**Aim:** Skip the pictures and repeat each line of the data exactly.

**Data extract:**
+++
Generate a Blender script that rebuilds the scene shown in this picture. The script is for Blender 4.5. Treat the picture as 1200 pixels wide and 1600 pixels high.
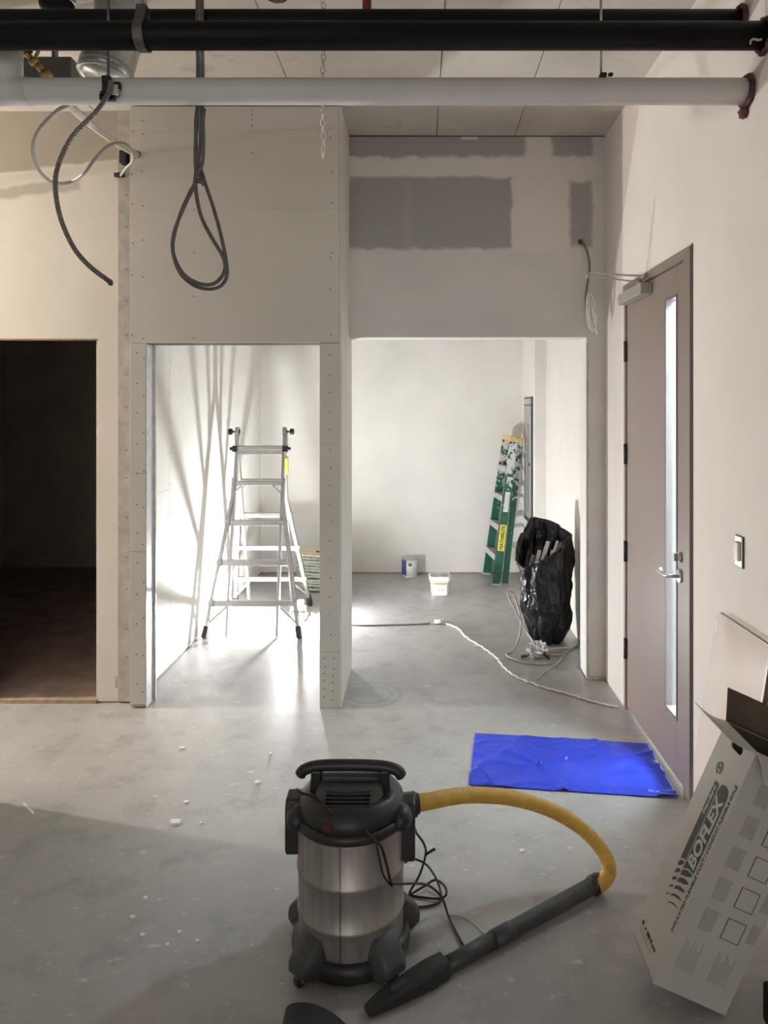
import bpy, bmesh, math, random
from mathutils import Vector, Matrix, Euler, noise

for o in list(bpy.data.objects):
    bpy.data.objects.remove(o)
SC = bpy.context.scene
COL = SC.collection
RND = random.Random(7)

# ------------------------------------------------------------------ camera
FPX, CX, CY, CAMH = 1120.0, 656.0, 640.0, 1.76      # focal length and principal point in a 1200x1600 frame
cam_d = bpy.data.cameras.new('camera')
cam = bpy.data.objects.new('camera', cam_d)
COL.objects.link(cam)
cam.location = (0, 0, CAMH)
cam.rotation_euler = (math.pi / 2, 0, 0)
cam_d.sensor_fit = 'AUTO'
cam_d.sensor_width = 36.0
cam_d.lens = FPX * 36.0 / 1600.0
cam_d.shift_x = -(CX - 600.0) / 1600.0
cam_d.shift_y = -(800.0 - CY) / 1600.0
cam_d.clip_start = 0.05
cam_d.clip_end = 60
SC.camera = cam

# ------------------------------------------------------------------ light and exposure
SC.view_settings.view_transform = 'Standard'
SC.view_settings.look = 'None'
SC.view_settings.gamma = 1.0
SC.view_settings.use_curve_mapping = False
SC.view_settings.exposure = 0.54
SC.cycles.max_bounces = 10
SC.cycles.diffuse_bounces = 6
SC.cycles.use_denoising = True
SC.cycles.sample_clamp_indirect = 6.0

world = bpy.data.worlds.new('world')
SC.world = world
world.use_nodes = True
world.node_tree.nodes['Background'].inputs[0].default_value = (1.0, 0.975, 0.95, 1)
world.node_tree.nodes['Background'].inputs[1].default_value = 1.6


def point_light(name, loc, power, col, radius):
    d = bpy.data.lights.new(name, 'POINT')
    d.energy = power
    d.color = col
    d.shadow_soft_size = radius
    o = bpy.data.objects.new(name, d)
    o.location = loc
    COL.objects.link(o)
    return o


WORK = (-1.03, 6.0, 0.115)
point_light('work_light_bulb', WORK, 138, (0.97, 0.985, 1.0), 0.035)
point_light('corridor_bulb', (-5.0, 4.06, 2.7), 275, (1.0, 0.925, 0.84), 0.05)
hd = bpy.data.lights.new('hall_lamp', 'AREA')
hd.energy = 480
hd.color = (0.86, 0.95, 1.0)
hd.shape = 'RECTANGLE'
hd.size = 0.5
hd.size_y = 2.4
ho = bpy.data.objects.new('hall_lamp', hd)
ho.location = (2.1, 3.4, 2.95)
COL.objects.link(ho)


# ------------------------------------------------------------------ helpers
def at(px, py, d):
    """the point at depth d whose place in the 1200x1600 frame is (px, py)"""
    return Vector(((px - CX) * d / FPX, d, CAMH + (CY - py) * d / FPX))


def fl(px, py, h=0.0):
    d = FPX * (CAMH - h) / (py - CY)
    return Vector(((px - CX) * d / FPX, d, h))


def spline(pts, n=8, closed=False):
    pts = [Vector(p) for p in pts]
    out = []
    m = len(pts)
    rng = m if closed else m - 1
    for i in range(rng):
        if closed:
            p0, p1, p2, p3 = pts[(i - 1) % m], pts[i], pts[(i + 1) % m], pts[(i + 2) % m]
        else:
            p1, p2 = pts[i], pts[i + 1]
            p0 = pts[i - 1] if i else p1 * 2 - p2
            p3 = pts[i + 2] if i + 2 < m else p2 * 2 - p1
        for k in range(n):
            t = k / n
            out.append(0.5 * ((2 * p1) + (p2 - p0) * t + (2 * p0 - 5 * p1 + 4 * p2 - p3) * t * t
                              + (3 * p1 - p0 - 3 * p2 + p3) * t ** 3))
    if not closed:
        out.append(pts[-1])
    return out


def root_matrix(o):
    m = Matrix.Identity(4)
    while o is not None:
        m = o.matrix_basis @ m
        o = o.parent
    return m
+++
**Answer to the exercise:**
Generate a Blender script that rebuilds the scene shown in this picture. The script is for Blender 4.5. Treat the picture as 1200 pixels wide and 1600 pixels high.
import bpy, bmesh, math, random
from mathutils import Vector, Matrix, Euler, noise

for o in list(bpy.data.objects):
    bpy.data.objects.remove(o)
SC = bpy.context.scene
COL = SC.collection
RND = random.Random(7)

# ------------------------------------------------------------------ camera
FPX, CX, CY, CAMH = 1120.0, 656.0, 640.0, 1.76      # focal length and principal point in a 1200x1600 frame
cam_d = bpy.data.cameras.new('camera')
cam = bpy.data.objects.new('camera', cam_d)
COL.objects.link(cam)
cam.location = (0, 0, CAMH)
cam.rotation_euler = (math.pi / 2, 0, 0)
cam_d.sensor_fit = 'AUTO'
cam_d.sensor_width = 36.0
cam_d.lens = FPX * 36.0 / 1600.0
cam_d.shift_x = -(CX - 600.0) / 1600.0
cam_d.shift_y = -(800.0 - CY) / 1600.0
cam_d.clip_start = 0.05
cam_d.clip_end = 60
SC.camera = cam

# ------------------------------------------------------------------ light and exposure
SC.view_settings.view_transform = 'Standard'
SC.view_settings.look = 'None'
SC.view_settings.gamma = 1.0
SC.view_settings.use_curve_mapping = False
SC.view_settings.exposure = 0.54
SC.cycles.max_bounces = 10
SC.cycles.diffuse_bounces = 6
SC.cycles.use_denoising = True
SC.cycles.sample_clamp_indirect = 6.0

world = bpy.data.worlds.new('world')
SC.world = world
world.use_nodes = True
world.node_tree.nodes['Background'].inputs[0].default_value = (1.0, 0.975, 0.95, 1)
world.node_tree.nodes['Background'].inputs[1].default_value = 1.6


def point_light(name, loc, power, col, radius):
    d = bpy.data.lights.new(name, 'POINT')
    d.energy = power
    d.color = col
    d.shadow_soft_size = radius
    o = bpy.data.objects.new(name, d)
    o.location = loc
    COL.objects.link(o)
    return o


WORK = (-1.03, 6.0, 0.115)
point_light('work_light_bulb', WORK, 138, (0.97, 0.985, 1.0), 0.035)
point_light('corridor_bulb', (-5.0, 4.06, 2.7), 275, (1.0, 0.925, 0.84), 0.05)
hd = bpy.data.lights.new('hall_lamp', 'AREA')
hd.energy = 480
hd.color = (0.86, 0.95, 1.0)
hd.shape = 'RECTANGLE'
hd.size = 0.5
hd.size_y = 2.4
ho = bpy.data.objects.new('hall_lamp', hd)
ho.location = (2.1, 3.4, 2.95)
COL.objects.link(ho)


# ------------------------------------------------------------------ helpers
def at(px, py, d):
    """the point at depth d whose place in the 1200x1600 frame is (px, py)"""
    return Vector(((px - CX) * d / FPX, d, CAMH + (CY - py) * d / FPX))


def fl(px, py, h=0.0):
    d = FPX * (CAMH - h) / (py - CY)
    return Vector(((px - CX) * d / FPX, d, h))


def spline(pts, n=8, closed=False):
    pts = [Vector(p) for p in pts]
    out = []
    m = len(pts)
    rng = m if closed else m - 1
    for i in range(rng):
        if closed:
            p0, p1, p2, p3 = pts[(i - 1) % m], pts[i], pts[(i + 1) % m], pts[(i + 2) % m]
        else:
            p1, p2 = pts[i], pts[i + 1]
            p0 = pts[i - 1] if i else p1 * 2 - p2
            p3 = pts[i + 2] if i + 2 < m else p2 * 2 - p1
        for k in range(n):
            t = k / n
            out.append(0.5 * ((2 * p1) + (p2 - p0) * t + (2 * p0 - 5 * p1 + 4 * p2 - p3) * t * t
                              + (3 * p1 - p0 - 3 * p2 + p3) * t ** 3))
    if not closed:
        out.append(pts[-1])
    return out


def root_matrix(o):
    m = Matrix.Identity(4)
    while o is not None:
        m = o.matrix_basis @ m
        o = o.parent
    return m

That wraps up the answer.